**Stated goal:** Identify every line in the records below that contains the word "follow", and copy each of those lines.

**Data to process:**
______________________________
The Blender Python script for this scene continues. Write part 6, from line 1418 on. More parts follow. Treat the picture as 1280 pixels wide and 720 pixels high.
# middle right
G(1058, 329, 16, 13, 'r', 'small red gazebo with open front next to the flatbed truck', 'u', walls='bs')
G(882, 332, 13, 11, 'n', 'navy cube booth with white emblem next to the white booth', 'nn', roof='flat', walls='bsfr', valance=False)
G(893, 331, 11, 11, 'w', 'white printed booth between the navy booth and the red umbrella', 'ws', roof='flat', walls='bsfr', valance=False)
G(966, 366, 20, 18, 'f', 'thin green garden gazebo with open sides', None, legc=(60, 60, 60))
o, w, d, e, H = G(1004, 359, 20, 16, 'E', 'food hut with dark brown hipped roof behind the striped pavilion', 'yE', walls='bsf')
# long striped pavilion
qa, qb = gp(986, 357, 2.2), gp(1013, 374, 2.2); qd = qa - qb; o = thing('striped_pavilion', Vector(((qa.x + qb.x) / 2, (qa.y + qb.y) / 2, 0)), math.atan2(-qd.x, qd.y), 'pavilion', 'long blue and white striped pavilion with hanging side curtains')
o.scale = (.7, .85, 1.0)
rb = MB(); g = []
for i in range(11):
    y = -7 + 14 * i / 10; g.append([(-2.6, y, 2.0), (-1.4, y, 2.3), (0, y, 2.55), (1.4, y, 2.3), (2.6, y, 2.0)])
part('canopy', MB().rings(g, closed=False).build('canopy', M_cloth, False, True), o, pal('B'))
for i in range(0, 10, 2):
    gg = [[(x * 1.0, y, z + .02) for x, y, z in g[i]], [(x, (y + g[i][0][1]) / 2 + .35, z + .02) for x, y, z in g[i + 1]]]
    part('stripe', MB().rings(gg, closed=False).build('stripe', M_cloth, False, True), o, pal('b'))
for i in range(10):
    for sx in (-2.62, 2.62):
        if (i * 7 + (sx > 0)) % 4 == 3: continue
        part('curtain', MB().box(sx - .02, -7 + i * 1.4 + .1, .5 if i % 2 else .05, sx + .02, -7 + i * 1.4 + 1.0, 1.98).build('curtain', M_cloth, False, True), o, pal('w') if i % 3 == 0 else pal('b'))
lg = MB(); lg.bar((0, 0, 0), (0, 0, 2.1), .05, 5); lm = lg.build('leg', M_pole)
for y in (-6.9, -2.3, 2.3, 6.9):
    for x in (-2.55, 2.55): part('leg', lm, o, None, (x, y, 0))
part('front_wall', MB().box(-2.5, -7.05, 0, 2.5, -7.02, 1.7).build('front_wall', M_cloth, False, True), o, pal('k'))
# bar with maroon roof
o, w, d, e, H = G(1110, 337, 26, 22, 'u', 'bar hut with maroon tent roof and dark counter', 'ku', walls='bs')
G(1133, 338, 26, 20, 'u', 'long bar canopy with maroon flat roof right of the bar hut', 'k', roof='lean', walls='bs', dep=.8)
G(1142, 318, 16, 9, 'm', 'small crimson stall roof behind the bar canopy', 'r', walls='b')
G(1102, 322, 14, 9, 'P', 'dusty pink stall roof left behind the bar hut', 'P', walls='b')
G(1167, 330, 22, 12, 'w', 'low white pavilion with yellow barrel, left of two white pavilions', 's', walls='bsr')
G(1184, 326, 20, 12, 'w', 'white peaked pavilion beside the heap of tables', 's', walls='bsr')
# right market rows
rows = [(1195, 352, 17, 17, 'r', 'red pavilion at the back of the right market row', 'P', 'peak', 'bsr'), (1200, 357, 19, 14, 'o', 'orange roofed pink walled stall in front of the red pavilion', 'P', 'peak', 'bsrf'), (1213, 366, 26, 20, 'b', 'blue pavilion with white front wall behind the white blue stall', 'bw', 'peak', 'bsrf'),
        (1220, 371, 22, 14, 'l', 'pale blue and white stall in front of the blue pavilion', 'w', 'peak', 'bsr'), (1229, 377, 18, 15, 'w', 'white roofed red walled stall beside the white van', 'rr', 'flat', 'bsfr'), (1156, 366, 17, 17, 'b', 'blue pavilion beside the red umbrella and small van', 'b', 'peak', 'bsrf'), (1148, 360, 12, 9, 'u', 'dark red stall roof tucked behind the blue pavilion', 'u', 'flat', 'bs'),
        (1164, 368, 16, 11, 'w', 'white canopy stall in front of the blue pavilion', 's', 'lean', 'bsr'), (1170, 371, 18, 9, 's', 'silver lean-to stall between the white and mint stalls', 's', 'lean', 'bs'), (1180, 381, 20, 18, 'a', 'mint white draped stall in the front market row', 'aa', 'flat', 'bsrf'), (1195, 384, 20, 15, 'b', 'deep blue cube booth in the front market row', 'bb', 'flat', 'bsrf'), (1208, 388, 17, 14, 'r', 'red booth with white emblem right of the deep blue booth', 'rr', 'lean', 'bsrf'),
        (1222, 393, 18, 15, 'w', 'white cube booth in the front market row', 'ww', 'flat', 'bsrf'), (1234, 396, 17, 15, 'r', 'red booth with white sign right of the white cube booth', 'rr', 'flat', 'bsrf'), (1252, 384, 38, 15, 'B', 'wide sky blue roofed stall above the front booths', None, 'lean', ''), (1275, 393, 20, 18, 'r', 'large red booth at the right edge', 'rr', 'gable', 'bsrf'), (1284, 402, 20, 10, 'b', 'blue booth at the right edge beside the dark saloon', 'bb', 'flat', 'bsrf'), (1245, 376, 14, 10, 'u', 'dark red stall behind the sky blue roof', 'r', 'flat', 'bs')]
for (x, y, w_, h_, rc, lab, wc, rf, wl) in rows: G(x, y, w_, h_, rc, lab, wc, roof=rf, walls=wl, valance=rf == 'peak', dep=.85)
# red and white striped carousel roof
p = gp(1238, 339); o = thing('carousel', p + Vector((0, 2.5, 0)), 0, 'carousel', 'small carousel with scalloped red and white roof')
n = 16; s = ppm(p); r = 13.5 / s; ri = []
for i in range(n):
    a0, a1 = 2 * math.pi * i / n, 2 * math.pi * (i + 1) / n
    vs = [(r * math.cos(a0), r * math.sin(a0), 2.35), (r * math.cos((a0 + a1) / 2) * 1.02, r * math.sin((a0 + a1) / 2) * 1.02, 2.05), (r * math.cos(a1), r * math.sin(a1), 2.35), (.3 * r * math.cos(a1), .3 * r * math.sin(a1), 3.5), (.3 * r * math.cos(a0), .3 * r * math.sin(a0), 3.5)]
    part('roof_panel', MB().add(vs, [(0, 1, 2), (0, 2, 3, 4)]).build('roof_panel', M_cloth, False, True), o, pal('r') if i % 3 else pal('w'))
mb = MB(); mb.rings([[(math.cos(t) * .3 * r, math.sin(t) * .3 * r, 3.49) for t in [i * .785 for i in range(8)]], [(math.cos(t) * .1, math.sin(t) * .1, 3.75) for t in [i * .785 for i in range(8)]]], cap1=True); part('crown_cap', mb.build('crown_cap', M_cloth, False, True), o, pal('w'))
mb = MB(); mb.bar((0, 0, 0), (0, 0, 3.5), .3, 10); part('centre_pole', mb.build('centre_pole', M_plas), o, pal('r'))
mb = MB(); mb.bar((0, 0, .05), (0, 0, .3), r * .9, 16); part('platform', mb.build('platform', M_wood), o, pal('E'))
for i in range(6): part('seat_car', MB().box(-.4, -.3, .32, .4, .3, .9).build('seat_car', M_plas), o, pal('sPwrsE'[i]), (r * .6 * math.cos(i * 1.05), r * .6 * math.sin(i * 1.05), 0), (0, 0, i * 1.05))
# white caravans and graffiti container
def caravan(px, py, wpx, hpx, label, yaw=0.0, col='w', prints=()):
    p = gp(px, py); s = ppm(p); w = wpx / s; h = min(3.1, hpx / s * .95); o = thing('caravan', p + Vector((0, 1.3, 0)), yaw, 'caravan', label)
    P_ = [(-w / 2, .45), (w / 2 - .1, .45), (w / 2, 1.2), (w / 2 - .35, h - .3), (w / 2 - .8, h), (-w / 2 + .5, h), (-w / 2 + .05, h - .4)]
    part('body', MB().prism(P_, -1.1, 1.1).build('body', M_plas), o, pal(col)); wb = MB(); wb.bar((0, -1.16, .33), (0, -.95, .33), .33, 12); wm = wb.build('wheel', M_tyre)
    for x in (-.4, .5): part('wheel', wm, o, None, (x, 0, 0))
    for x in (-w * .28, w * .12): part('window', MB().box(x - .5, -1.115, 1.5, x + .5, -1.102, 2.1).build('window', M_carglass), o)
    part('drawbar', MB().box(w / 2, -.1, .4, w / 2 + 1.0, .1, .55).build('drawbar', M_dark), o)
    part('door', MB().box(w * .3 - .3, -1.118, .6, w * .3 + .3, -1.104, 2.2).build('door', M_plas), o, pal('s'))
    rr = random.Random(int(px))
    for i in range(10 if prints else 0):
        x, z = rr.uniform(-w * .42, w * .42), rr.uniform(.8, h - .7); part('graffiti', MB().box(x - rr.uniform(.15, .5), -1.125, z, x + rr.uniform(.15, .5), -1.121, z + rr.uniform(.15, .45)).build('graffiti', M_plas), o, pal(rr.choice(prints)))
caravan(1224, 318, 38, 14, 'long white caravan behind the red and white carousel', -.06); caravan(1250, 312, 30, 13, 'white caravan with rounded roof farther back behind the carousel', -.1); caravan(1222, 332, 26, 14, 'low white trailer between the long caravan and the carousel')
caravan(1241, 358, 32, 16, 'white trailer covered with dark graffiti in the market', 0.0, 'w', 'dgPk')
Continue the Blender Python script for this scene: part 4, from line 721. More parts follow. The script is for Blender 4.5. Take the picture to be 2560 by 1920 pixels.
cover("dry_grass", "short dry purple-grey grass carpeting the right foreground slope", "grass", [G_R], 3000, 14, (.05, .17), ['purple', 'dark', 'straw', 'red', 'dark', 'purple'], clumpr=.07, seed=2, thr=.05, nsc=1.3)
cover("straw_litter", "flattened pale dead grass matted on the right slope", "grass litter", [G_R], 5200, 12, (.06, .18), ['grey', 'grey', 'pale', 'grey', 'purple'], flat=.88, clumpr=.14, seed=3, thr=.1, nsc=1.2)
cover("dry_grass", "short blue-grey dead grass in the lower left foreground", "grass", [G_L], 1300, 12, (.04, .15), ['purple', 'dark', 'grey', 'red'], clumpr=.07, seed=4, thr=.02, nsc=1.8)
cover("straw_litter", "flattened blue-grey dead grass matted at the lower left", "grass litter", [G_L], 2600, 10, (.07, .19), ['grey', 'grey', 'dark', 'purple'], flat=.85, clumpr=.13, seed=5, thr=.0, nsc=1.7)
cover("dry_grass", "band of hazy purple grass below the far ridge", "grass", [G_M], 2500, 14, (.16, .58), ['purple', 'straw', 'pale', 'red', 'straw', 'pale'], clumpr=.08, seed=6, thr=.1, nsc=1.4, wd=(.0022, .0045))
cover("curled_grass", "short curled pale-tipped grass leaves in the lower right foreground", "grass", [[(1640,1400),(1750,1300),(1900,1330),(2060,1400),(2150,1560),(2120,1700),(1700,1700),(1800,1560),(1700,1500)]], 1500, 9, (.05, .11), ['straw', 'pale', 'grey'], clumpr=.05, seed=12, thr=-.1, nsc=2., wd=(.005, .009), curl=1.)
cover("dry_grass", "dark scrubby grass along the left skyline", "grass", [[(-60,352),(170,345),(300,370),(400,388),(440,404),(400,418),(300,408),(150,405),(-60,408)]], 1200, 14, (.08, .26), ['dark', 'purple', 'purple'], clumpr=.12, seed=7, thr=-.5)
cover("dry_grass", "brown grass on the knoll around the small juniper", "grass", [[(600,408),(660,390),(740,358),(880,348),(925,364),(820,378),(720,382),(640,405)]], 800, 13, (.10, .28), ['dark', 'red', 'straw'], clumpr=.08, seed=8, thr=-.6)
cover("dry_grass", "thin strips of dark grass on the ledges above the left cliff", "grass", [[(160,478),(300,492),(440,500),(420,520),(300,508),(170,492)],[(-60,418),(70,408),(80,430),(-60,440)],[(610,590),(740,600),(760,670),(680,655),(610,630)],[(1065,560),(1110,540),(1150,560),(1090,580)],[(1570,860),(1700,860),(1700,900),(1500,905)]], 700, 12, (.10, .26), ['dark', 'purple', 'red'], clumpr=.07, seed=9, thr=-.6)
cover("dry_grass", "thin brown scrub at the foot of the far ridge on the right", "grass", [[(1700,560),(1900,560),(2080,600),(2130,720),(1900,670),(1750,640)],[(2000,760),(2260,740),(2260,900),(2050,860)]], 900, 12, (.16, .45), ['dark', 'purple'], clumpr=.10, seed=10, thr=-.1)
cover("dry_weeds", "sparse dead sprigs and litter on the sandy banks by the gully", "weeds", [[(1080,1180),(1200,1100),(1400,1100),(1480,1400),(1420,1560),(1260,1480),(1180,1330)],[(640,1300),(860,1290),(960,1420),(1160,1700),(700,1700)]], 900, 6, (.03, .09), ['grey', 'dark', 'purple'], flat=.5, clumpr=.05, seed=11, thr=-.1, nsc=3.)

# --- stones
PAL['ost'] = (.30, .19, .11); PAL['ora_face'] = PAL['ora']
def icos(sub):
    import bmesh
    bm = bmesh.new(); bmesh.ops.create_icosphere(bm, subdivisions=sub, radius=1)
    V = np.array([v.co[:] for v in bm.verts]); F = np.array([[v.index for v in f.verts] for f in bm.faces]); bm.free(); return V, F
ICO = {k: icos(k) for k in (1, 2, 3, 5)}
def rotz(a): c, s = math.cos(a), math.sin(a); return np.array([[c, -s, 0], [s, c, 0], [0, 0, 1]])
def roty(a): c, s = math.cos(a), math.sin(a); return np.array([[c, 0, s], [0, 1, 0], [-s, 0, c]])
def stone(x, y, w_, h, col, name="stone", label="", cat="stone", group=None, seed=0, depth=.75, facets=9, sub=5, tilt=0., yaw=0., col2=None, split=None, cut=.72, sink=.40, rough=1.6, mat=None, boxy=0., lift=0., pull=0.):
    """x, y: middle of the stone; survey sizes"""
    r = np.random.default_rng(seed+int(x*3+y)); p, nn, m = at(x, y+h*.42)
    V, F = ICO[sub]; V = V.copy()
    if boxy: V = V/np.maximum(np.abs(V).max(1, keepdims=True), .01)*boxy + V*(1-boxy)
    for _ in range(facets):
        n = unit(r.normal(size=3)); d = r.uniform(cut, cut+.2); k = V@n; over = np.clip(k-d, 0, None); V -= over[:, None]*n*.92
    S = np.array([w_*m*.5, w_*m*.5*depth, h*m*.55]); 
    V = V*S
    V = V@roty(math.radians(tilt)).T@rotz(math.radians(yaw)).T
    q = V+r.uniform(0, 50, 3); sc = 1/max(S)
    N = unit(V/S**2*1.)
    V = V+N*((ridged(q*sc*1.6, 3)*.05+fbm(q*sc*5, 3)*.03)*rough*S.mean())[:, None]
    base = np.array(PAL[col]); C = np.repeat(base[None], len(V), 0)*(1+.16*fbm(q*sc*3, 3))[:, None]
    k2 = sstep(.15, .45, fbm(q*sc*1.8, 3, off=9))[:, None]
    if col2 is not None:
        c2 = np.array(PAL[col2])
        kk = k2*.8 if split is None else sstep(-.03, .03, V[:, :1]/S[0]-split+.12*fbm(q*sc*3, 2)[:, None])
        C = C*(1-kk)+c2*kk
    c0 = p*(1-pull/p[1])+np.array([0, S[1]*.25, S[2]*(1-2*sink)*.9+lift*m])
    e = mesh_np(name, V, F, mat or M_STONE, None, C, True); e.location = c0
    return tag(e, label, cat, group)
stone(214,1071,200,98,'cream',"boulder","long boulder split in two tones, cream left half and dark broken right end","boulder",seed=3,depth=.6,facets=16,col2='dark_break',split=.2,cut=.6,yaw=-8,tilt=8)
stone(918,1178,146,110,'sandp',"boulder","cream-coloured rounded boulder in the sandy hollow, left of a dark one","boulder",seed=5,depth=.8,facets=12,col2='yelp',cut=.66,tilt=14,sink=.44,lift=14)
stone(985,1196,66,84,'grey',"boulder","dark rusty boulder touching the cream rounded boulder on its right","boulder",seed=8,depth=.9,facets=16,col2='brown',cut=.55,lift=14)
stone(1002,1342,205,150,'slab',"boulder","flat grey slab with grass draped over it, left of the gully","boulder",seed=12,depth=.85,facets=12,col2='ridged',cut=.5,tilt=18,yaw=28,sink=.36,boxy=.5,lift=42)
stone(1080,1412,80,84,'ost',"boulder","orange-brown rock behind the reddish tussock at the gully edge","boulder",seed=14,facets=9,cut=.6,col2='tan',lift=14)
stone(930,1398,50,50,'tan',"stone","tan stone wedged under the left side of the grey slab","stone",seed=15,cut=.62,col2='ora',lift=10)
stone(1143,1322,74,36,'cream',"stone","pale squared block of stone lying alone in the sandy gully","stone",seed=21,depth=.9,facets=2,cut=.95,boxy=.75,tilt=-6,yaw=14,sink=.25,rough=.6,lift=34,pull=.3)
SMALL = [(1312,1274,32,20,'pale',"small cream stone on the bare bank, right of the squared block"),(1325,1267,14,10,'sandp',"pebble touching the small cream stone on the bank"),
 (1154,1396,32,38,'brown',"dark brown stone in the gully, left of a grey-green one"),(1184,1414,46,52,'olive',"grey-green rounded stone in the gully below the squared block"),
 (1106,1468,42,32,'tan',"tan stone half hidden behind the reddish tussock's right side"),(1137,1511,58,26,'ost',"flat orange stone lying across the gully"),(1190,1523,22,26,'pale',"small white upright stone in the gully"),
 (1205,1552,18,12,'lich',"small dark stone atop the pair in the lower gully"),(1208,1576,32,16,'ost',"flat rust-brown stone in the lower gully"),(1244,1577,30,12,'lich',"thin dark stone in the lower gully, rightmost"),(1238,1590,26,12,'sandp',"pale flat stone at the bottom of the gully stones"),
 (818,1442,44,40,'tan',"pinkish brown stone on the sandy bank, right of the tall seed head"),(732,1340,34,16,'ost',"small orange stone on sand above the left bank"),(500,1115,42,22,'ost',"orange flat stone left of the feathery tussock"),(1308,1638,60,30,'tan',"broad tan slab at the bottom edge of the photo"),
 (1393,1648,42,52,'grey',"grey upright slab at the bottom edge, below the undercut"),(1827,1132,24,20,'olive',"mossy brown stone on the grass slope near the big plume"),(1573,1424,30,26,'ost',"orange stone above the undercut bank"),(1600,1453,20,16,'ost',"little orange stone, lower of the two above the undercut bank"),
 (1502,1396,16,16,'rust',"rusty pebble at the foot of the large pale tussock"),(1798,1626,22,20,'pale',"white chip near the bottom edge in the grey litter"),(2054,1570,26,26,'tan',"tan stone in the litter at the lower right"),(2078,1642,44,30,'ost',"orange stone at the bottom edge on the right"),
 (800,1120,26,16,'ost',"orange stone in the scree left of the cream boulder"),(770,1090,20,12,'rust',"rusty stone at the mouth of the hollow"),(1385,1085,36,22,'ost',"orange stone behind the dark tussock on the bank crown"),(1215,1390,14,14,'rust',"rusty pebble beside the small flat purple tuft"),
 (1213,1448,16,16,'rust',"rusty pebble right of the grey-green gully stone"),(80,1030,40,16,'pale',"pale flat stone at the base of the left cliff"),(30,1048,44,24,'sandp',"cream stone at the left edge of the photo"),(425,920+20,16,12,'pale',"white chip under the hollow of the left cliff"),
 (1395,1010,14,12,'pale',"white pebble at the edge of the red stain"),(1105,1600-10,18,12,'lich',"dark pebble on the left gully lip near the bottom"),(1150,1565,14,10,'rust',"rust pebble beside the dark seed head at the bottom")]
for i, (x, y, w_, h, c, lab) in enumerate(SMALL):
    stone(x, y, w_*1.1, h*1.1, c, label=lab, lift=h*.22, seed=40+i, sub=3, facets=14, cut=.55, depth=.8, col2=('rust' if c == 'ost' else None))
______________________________
**Answer for the task:**
The Blender Python script for this scene continues. Write part 6, from line 1418 on. More parts follow. Treat the picture as 1280 pixels wide and 720 pixels high.
Continue the Blender Python script for this scene: part 4, from line 721. More parts follow. The script is for Blender 4.5. Take the picture to be 2560 by 1920 pixels.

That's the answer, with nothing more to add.